Şu ana kadar Beyaz Saray’dan konuya ilişkin herhangi bir açıklama yapılmış değil. Trump böyle bir açıklama yapmış da olabilir. Ancak sahadaki durumfarklı olabilir. Trump’ın böyle bir talimatı vermesi karşılığında Türkiye’den ne istediği önemli. Reza Zarrab ve Halk Bankası Genel Müdür Yardımcısı Mehmet Hakan Atilla’nın ABD’de mahkeme günlerinin yaklaşmasından dolayı, RTE ve Türkiye’nin ABD’ye karşı en zorlu ve sıkıntılı bir süreci yaşadığı biliniyor. Böyle bir dönemde Trump’ın RTE ve Türkiye’den hiçbir karşılık beklemeden YPG’ye silah verilmesini durdurmasını söylemesi, cahilliğin de ötesinde bir şey olur. Karşılığında Türkiye’den ne istedi, diye sormak gerekir.

Birincisi, Trump bu telefon görüşmesi ile Rusya’ya Suriye’de yalnız olmadığının mesajını vermek istedi. İkincisi, Türkiye’ye 'Suriye'de ABD’siz bir politika izlenmesine izin vermeyiz' mesajını vermek istedi. Üçüncüsü, Türkiye’nin de daha fazla kendilerinden uzaklaşmasına izin vermeyeceklerinin mesajı verilmiş olabilir. Ayrıca Türkiye’yi bu adıma karşılık İran’a karşı olası bir müdahaleye dahil etmek istediğini söylemek de yanlış olmaz.

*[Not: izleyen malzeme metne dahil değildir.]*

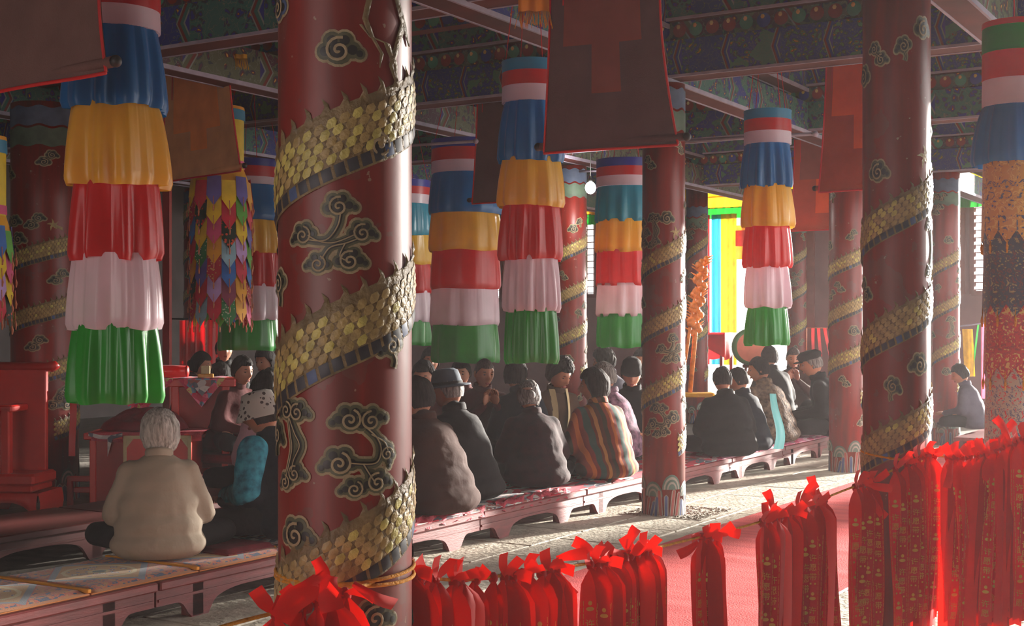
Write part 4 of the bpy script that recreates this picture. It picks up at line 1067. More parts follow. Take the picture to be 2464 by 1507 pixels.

Bütün bunlar bir araya getirildiğinde, bölgede sürekli değişkenlik gösteren dengelerin yeniden ele alınmaya başladığı, her an dengelerin değişebileceği, değişen dengelerden İran’a karşı bir müdahalenin de çıkabilmesinin ihtimal dahilinde olduğunu görmek gerekir.

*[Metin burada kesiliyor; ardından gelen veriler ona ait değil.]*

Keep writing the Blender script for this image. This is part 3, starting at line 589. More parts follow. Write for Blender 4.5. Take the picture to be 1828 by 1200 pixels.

Bunun yanı sıra yaşanan gelişmelerin üzerinden iki gün geçmesine rağmen daha şimdiden Rusya, İran ve Türkiye liderleri arasında yapılan üçlü zirvenin perde arkasına ilişkin bazı ipuçları verilmiş oldu. Zirvenin perde arkası önümüzdeki günlerde ve Trump-RTE görüşmesinden sonra sızdırılarak açığa çıkabilir.

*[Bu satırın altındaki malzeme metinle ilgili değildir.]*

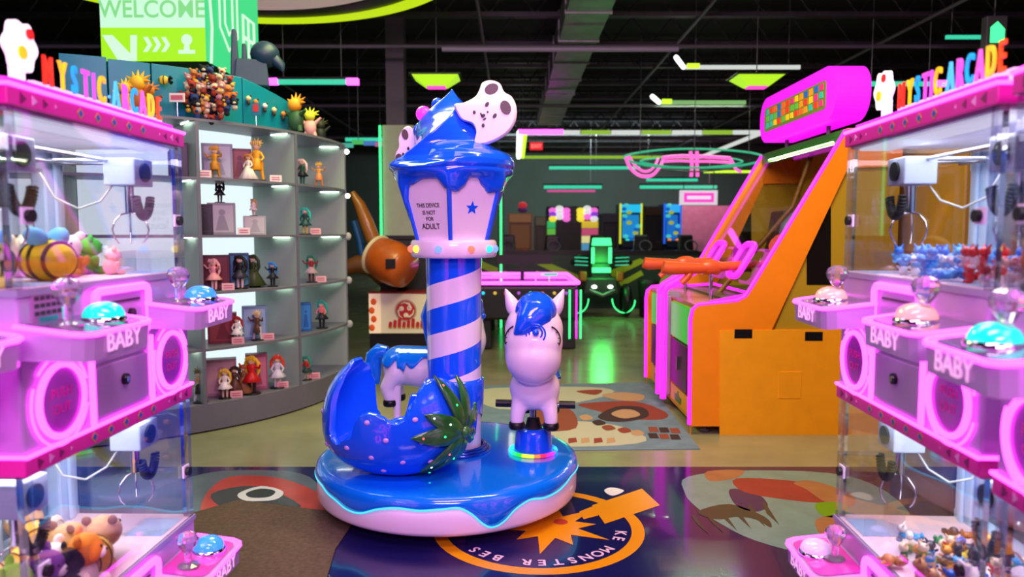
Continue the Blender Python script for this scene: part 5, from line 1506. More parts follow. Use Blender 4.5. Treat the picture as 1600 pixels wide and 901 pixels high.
_l = lamp('game_inner_fill', 'AREA', (GO.x + 0.35, GO.y, 2.03), 20, (1.0, 0.92, 0.65), 0.03, 1.3)  # added strip light that brightens the inside of the game
# sloping window glass
gx0, gz0 = prof[6]; gx1, gz1 = prof[7]
b = MB(); b.add([(gx0 + .03, y0, gz0), (gx0 + .03, y1, gz0), (gx1 + .03, y1, gz1), (gx1 + .03, y0, gz1)], [(0, 1, 2, 3)]); b.add([(gx0 + .036, y0, gz0), (gx0 + .036, y1, gz0), (gx1 + .036, y1, gz1), (gx1 + .036, y0, gz1)], [(3, 2, 1, 0)])
b.build('window_glass', M_GLASS, game)
# ledge
b = MB(); b.span((xf + 0.02, y0, zl - 0.02), (gx0 + 0.08, y1, zl)); b.build('play_ledge', mat('dark_amber_ledge', '#b87818', 0.3, coat=0.4), game)
b = MB(); b.span((xf + .3, y0 + .02, zl), (gx0 + .7, y1 - .02, zl + 0.02)); b.build('target_floor', mat('dull_green_target_floor', '#3c5c2c', 0.3), game)
b = MB(); b.tube([(gx0 - 0.25, y0 + .1, zl + 0.01), (gx0 + 0.1, y0 + .3, zl + 0.05), (gx0 + 0.1, y1 - .3, zl + .05), (gx0 - .25, y1 - .1, zl + .01)], 0.012, 8); b.build('light_tube', M_MAGLED, game)
# front doors and glowing panels, one pair per player
M_GP = mat('lit_green_art', '#187018', 0.3, emit=(0.04, 0.8, 0.03), es=0.45)
for s in (-1, 1):
    yc = s * 0.40
    b = MB(); b.span((xf + 0.005, yc - 0.27, 0.60), (xf + 0.03, yc + 0.27, 0.86)); b.build('lit_art_panel', M_GP, game)
    b = MB(); b.span((xf + 0.005, yc - 0.27, 0.24), (xf + 0.03, yc + 0.27, 0.58)); d = b.build('coin_door', mat('dark_brown_door', '#2a1a10', 0.3), game, bevel=0.004)
    b = MB(); b.box((xf, yc, 0.42), (0.015, 0.03, 0.10)); b.build('handle', M_CHROME, d)
    b = MB(); b.span((xf + 0.012, yc - 0.27, 0.10), (xf + 0.03, yc + 0.27, 0.22)); b.use(1)
    b.prism([(-0.10, 0), (0.08, 0), (0.10, 0.05), (0.02, 0.05), (0.0, 0.09), (-0.06, 0.05), (-0.12, 0.05)], T(xf + 0.011, yc, 0.12) @ RZ(-PI / 2) @ UP, 0.003); b.build('kick_panel', [M_OR2, mat('green_print', '#4c7818', 0.4)], game)
for yy in (-0.09, 0.09):
    b = MB(); b.tube([(xf - 0.04, yy, 0.08), (xf - 0.04, yy, 0.93), (xf - 0.02, yy, 0.97), (xf + 0.20, yy * 1.4, 1.10)], 0.026, 10); b.build('light_pole', M_MAGLED, game)
b = MB(); b.span((xf - 0.045, -0.06, 0.10), (xf + 0.03, 0.06, 0.90)); b.build('centre_pillar', mat('silver_lilac_panel', '#b0a0c0', 0.25, 0.4), game, bevel=0.01)
# toy guns on posts, pointing over the ledge
for s in (-1, 1):
    yc = s * 0.40
    b = MB(); z = 1.13; x = xf + 0.12
    b.tube([(x - 0.24, yc, z + 0.01), (x - 0.20, yc, z), (x + 0.02, yc, z + 0.0), (x + 0.30, yc, z + 0.02), (x + 0.52, yc, z + 0.035)], 0.03, 10, rs=[0.048, 0.052, 0.040, 0.034, 0.022])
    b.tube([(x - 0.02, yc, z - 0.01), (x - 0.06, yc, z - 0.07), (x - 0.10, yc, z - 0.11)], 0.025, 8)
    b.ell((x + 0.12, yc, z + 0.01), (0.10, 0.04, 0.055))
    g = b.build('toy_gun', mat('red_orange_gun_plastic', '#d85a24', 0.4, coat=0.3), game)
    MB().cyl((x + 0.52, yc, z + 0.035), (x + 0.66, yc, z + 0.045), 0.010).build('barrel', M_CHROME, g)
    MB().cyl((x + 0.12, yc, zl), (x + 0.12, yc, z - 0.02), 0.014).build('gun_post', M_CHROME, game)
# two glowing oblong hoops leaning with the window, round scoreboards
sl = math.atan2(gz1 - gz0, gx1 - gx0)
for s in (-1, 1):
    yc = s * 0.38
    base = Vector((gx0 + 0.085, yc, gz0 + 0.15))
    ux = Vector((math.cos(sl), 0, math.sin(sl))); uy = Vector((0, 1, 0)); nn = Vector((-math.sin(sl), 0, math.cos(sl)))
    pts = [base + ux * p[1] + uy * p[0] + nn * 0.03 for p in rrect(0.24, 0.27, 0.06, 5)]
    hp = MB().tube(pts, 0.024, 8, closed=True).build('light_hoop', M_MAGLED, game)
    b = MB(); R3 = Matrix((( uy.x, ux.x, nn.x), (uy.y, ux.y, nn.y), (uy.z, ux.z, nn.z))).to_4x4(); R3.translation = base
    b.prism(rrect(0.22, 0.25, 0.05), R3, 0.02); b.build('score_screen', mat('dark_violet_screen', '#30204c', 0.1, coat=0.6), hp)
# targets inside
b = MB(); b.tube([(gx0 + 0.45, -0.1, zl + 0.05), (gx0 + 0.52, -0.1, zl + 0.55), (gx0 + 0.62, -0.12, zl + 0.72)], 0.05, 10, rs=[0.09, 0.07, 0.02]); b.build('target', mat('slate_target', '#6c7890', 0.3, coat=0.4), game)
b = MB(); b.box((gx0 + 0.65, 0.35, zl + 0.5), (0.25, 0.3, 0.35), tx=0.6); b.build('target', mat('black_target', '#1c1c20', 0.4), game, bevel=0.02)
b = MB(); b.tube([(gx0 + 0.30, -0.45, zl + 0.42), (gx0 + 0.62, -0.3, zl + 0.20)], 0.05, 10, rs=[0.08, 0.04]); b.build('target', mat('coral_target', '#f06858', 0.4), game)
for (x, y) in ((xf + 0.12, y0 + 0.05), (xf + 0.12, y1 - 0.05), (backx - 0.12, y0 + 0.05), (backx - 0.12, y1 - 0.05)):
    MB().lathe([(0, 0.003), (0.035, 0.003), (0.03, 0.015), (0.012, 0.02), (0.012, 0.065)], 16, c=(x, y, 0)).build('levelling_foot', M_GREYM, game)
# capsule sign on top
b = MB()
sy0, sy1, sz0, sz1 = 4.98, 6.50, 2.155, 2.53
sxf = 2.16 - GO.x
cap = rrect(sy1 - sy0, sz1 - sz0, 0.17, 10, (sy0 + sy1) / 2 - GO.y, (sz0 + sz1) / 2)
MX = Matrix(((0, 0, 1, 0), (1, 0, 0, 0), (0, 1, 0, 0), (0, 0, 0, 1)))      # xy drawing -> yz plane, extruded towards +x
b.prism(cap, T(sxf, 0, 0) @ MX, 0.23); sg = b.build('capsule_sign', led('magenta_sign_light', (1.0, 0.004, 0.95), 1.0), game, bevel=0.03, seg=3)
cap2 = rrect(sy1 - sy0 - 0.30, sz1 - sz0 - 0.18, 0.03, 4, (sy0 + sy1) / 2 - GO.y + 0.02, (sz0 + sz1) / 2)
MB().prism(cap2, T(sxf - 0.006, 0, 0) @ MX, 0.007).build('sign_face', mat('olive_sign_face', '#6c7c28', 0.4, emit=lin('#6c7c28'), es=0.4), sg)
cs = ['#e83828', '#f09020', '#e8c020', '#30b0a0', '#d83080', '#2860c0', '#f06030', '#58b040']
b = MB(); rr = random.Random(5); k = 0
for r_ in range(3):
    for c_ in range(13):
        w = 0.062; y = sy0 - GO.y + 0.20 + c_ * 0.090; z = sz0 + 0.115 + r_ * 0.055
        b.use(rr.randrange(8)); b.prism([(y, z), (y + w, z + rr.uniform(-.006, .006)), (y + w, z + 0.045), (y + rr.uniform(0, .015), z + 0.045)], T(sxf - 0.010, 0, 0) @ MX, 0.005); k += 1
b.build('block_pattern', [mat('sign_block_%d' % i, c, 0.4, emit=lin(c), es=0.5) for i, c in enumerate(cs)], sg)
for yy in (5.35, 6.15): MB().cyl((sxf + 0.11, yy - GO.y, 2.09), (sxf + 0.11, yy - GO.y, 2.17), 0.015).build('sign_bracket', M_GREYM, game)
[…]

Gelişmelerin nereye doğru evrilebileceğini kestirmek zor. Ancak önümüzdeki günlerde zirvede alınan kararlar, atılacak adımlara ilişkin perde arkasında nelerin olduğu açığa çıktıkça, gelişmelerin nereye evrilebileceğinin yönünü tayin etmek mümkün olur. Bekleyip görmek gerekir.